Work through the data line by line, gathering every line that has the word "spot".

Dataset excerpt |

◆ ◆ ◆ ◆ ◆

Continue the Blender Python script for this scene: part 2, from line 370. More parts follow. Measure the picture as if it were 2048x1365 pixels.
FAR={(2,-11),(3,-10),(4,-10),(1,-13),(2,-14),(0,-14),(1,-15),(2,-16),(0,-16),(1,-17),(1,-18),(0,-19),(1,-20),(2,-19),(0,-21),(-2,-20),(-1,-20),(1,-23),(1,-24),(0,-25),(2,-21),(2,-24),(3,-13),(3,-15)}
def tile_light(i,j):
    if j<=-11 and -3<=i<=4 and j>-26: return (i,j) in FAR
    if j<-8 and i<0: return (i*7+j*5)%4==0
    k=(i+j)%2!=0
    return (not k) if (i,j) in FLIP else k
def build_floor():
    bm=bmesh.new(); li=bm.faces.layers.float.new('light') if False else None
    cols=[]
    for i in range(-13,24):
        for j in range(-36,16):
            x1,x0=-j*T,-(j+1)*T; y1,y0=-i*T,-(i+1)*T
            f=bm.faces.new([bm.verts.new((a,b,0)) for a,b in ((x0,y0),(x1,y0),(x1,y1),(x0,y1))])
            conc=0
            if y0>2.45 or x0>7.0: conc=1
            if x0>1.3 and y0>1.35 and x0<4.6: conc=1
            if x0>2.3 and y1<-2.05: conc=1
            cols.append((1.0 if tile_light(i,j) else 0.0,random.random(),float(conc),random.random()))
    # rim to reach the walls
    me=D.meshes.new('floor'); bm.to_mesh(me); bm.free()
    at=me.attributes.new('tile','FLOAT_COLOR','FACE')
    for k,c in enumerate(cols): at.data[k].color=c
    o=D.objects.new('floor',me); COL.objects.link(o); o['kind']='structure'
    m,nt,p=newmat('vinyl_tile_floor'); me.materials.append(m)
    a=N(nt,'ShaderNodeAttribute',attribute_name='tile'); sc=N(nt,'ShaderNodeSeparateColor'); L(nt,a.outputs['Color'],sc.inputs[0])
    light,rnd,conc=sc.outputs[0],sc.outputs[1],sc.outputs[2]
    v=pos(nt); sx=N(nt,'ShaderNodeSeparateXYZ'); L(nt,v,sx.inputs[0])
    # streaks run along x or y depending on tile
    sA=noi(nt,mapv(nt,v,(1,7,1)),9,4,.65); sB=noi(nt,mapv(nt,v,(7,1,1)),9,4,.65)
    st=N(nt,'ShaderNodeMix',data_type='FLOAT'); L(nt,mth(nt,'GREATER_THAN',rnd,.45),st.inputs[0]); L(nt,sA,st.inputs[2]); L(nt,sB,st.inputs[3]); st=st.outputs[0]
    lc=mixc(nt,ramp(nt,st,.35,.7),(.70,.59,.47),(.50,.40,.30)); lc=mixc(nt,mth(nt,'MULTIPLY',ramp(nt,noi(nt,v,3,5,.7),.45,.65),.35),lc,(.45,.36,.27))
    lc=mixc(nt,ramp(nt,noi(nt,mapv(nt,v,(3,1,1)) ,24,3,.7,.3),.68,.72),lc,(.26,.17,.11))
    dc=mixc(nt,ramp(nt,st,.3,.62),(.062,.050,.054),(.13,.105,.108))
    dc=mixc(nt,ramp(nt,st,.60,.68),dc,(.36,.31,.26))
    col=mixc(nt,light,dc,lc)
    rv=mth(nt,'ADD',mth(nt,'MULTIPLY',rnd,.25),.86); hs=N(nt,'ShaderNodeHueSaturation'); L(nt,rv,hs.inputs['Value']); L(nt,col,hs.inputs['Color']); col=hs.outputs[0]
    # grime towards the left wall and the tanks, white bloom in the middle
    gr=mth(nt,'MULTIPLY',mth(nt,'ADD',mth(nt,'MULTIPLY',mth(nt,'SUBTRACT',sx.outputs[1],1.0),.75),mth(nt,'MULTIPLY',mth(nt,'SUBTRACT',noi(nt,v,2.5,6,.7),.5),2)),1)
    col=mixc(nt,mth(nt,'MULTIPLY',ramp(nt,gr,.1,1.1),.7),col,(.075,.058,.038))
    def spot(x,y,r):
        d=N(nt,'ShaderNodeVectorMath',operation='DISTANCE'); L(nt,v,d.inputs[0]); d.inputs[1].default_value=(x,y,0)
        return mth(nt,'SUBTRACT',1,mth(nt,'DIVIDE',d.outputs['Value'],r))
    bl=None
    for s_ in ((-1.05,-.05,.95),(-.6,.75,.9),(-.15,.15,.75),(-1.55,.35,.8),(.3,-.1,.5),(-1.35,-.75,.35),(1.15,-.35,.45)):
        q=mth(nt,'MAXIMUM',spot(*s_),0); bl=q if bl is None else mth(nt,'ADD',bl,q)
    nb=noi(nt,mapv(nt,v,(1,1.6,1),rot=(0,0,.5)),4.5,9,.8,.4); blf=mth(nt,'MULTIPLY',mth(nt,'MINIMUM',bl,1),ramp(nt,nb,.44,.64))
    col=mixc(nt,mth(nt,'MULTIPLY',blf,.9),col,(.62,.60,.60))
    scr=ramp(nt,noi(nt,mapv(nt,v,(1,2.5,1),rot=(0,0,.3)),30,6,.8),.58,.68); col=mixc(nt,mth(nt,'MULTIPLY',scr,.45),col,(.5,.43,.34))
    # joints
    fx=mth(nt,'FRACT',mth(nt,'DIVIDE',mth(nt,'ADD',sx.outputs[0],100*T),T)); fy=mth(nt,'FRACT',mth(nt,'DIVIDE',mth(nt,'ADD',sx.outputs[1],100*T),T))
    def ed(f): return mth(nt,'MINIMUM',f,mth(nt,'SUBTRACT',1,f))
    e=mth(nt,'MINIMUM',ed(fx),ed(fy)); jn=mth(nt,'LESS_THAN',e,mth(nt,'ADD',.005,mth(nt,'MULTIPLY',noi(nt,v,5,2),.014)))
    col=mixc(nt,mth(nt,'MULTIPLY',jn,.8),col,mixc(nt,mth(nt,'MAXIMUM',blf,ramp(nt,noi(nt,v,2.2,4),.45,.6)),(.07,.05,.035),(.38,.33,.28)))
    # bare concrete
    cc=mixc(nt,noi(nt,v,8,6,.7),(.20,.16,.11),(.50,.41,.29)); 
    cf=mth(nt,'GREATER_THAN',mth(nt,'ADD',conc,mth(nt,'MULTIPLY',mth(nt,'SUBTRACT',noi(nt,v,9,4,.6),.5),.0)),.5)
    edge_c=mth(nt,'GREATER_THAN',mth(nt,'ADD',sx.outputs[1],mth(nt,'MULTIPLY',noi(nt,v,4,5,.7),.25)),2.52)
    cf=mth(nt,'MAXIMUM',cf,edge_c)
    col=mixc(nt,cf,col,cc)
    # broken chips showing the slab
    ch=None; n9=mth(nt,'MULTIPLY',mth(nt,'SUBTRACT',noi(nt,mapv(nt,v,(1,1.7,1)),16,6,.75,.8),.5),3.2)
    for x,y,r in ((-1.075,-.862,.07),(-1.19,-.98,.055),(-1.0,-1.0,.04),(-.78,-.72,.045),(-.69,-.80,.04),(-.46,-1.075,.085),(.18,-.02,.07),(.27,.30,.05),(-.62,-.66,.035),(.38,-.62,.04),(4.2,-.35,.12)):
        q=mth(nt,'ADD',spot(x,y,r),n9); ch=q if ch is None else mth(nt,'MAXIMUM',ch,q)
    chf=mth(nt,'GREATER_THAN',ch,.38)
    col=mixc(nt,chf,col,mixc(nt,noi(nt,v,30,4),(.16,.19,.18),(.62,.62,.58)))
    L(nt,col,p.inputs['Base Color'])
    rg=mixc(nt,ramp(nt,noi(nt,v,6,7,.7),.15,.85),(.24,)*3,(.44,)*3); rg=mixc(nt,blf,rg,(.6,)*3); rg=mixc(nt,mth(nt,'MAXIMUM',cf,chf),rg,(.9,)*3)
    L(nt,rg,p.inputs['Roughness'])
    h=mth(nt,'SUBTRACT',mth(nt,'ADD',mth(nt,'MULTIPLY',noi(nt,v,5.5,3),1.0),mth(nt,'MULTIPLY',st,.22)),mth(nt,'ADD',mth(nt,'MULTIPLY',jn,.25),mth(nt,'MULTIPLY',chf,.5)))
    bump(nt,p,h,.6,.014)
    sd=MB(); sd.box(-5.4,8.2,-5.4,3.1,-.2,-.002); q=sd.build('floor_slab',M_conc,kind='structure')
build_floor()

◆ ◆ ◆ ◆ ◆

Exercise response |
    def spot(x,y,r):
        q=mth(nt,'MAXIMUM',spot(*s_),0); bl=q if bl is None else mth(nt,'ADD',bl,q)
        q=mth(nt,'ADD',spot(x,y,r),n9); ch=q if ch is None else mth(nt,'MAXIMUM',ch,q)